Learning a new language? Embarrassment is the best teacher

When I started learning French I was immediately fascinated by the language. My enthusiasm was so obvious that my mother decided there was no better present for my 18th birthday than to send me to Paris for a language course. Even though by that time I had only been learning the language for a year, […]

When I started learning French I was immediately fascinated by the language. My enthusiasm was so obvious that my mother decided there was no better present for my 18th birthday than to send me to Paris for a language course. Even though by that time I had only been learning the language for a year, I was sure that I would not have any trouble with communication during my stay. Little did I know!

 

Linguistic challenges started right at the beginning of my trip. After arriving in Paris, the person who was meant to pick me up was nowhere to be seen. I realised that I ended up in the wrong place. I clearly did not correctly understand the name of the station announced by the bus driver as we were approaching it. It seemed like the slow and easy to comprehend recordings I was used to listening to in a classroom environment were nothing like the real-life French! More importantly, it was getting dark and I had no idea where I was in relation to my accommodation. I walked around a bit but I did not manage to find a taxi rank. I started to feel a bit panicky, when a stranger approached me and asked me whether I was lost (at least I understood that…). I nodded and with a massive intellectual effort, replied in French that I was looking for a taxi. Putting the words together in stressful circumstances was nothing like drilling simple dialogues during lessons. Fortunately, I made myself understood and the man indicated that I should follow him. Within few minutes he found me a cab, put my bag in the boot and wished me a nice stay. I was so happy to have bumped into this person and for him helping me out. I wanted to tell him that he was an amazing human being and that I was wishing him all the best. Unfortunately, no one taught me how to say that so I just kept repeating “Merci, merci, merci”. The repetitive “thank you” did not feel like enough to express my overwhelming gratitude but with no appropriate vocabulary for the occasion, it had to be enough.

 

My next major language struggle took place when I was dealing with the language school’s administrator. I tried to express my frustration with the course’s structure being different from what was advertised. I was promised some one-on-one training apart from the group sessions, I was explaining to her in my much less fabulous than imagined French. This well-spoken woman had her reply prepared. This was a misunderstanding that had to do with a third party and the reimbursement for the non-existent classes could be sorted out when I was back in my home country. That left me with three hours of learning per day, as opposed to the six I was hoping (and my mother paid) for. My feelings remained mostly unvocalised but at least I managed to tell her that I was very (très!) angry.

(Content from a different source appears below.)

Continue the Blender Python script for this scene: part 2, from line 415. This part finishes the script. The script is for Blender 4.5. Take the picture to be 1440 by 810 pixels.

Weeks were passing by and my spoken French got better in many contexts. The more times I bought tickets and asked for directions, the easier these particular exchanges became. I even ended up finally ordering large fries in restaurants, instead of “a giant fry” which I asked for initially. I was also proud to notice that the French stopped switching to English after hearing me speak their language. Still, there was one thing I was entirely unprepared for and those were… informal social interactions. Most students at my language school broke the rules and spoke English to one another in free time. Without further ado, my first proper peer interaction and at the same time, my biggest social embarrassment in Paris happened in a club. A fellow student introduced to me a French guy she met there. He offered me a hand and introduced himself by saying “Matthieu”, to which I replied “Enchantée”. I did not expect the reaction that followed. Matthieu burst into laughter. I went red and after he calmed down (it took him a while…), I asked him what was so entertaining. I thought what I said meant “Pleased to meet you”. He explained that the word I used can have this meaning but it also translates as “delighted” or “enchanted”. In short, young people rarely used it. He told me to just say my name next time in reply or smile. Perhaps embarrassment is the best teacher, as I have never forgotten this lesson. Being overly formal, however, is a minor problem in comparison to being too relaxed. I learnt the hard way that French people are sensitive to the difference between informal “you” (“tu”) and addressing someone as Mr or Mrs (“vous”).

I was put in my place by a family member visiting my host family towards the end of my stay. We were not too dissimilar in age so I thought it was safe to use the informal ”you” with him. I was mistaken as he seemed rather offended by it. After that situation, I developed a habit of using the more formal form with people until they would ask me not to.

 

My sojourn in Paris was certainly very educative. I improved my French skills but more importantly I learnt how significant it was to practice real-life skills in terms of listening and speaking. I also understood that one has to be very context sensitive. My Parisian misunderstandings were mostly funny but I am sure that many careless language learners got into serious trouble by saying something else than what they meant! Languages are very nuanced and it is not easy to reach a point, when one can express themselves appropriately in each situation. Like many foreign language learners, I initially overestimated my skills. It simply is not enough to know the words, one also has to know how and when to use them. It took me years of language instruction to reach a level similar to that of a native speaker. Only then I realised that seemingly identical sentences in two languages are never exactly the same, due to the subtle differences and linguistic intricacies.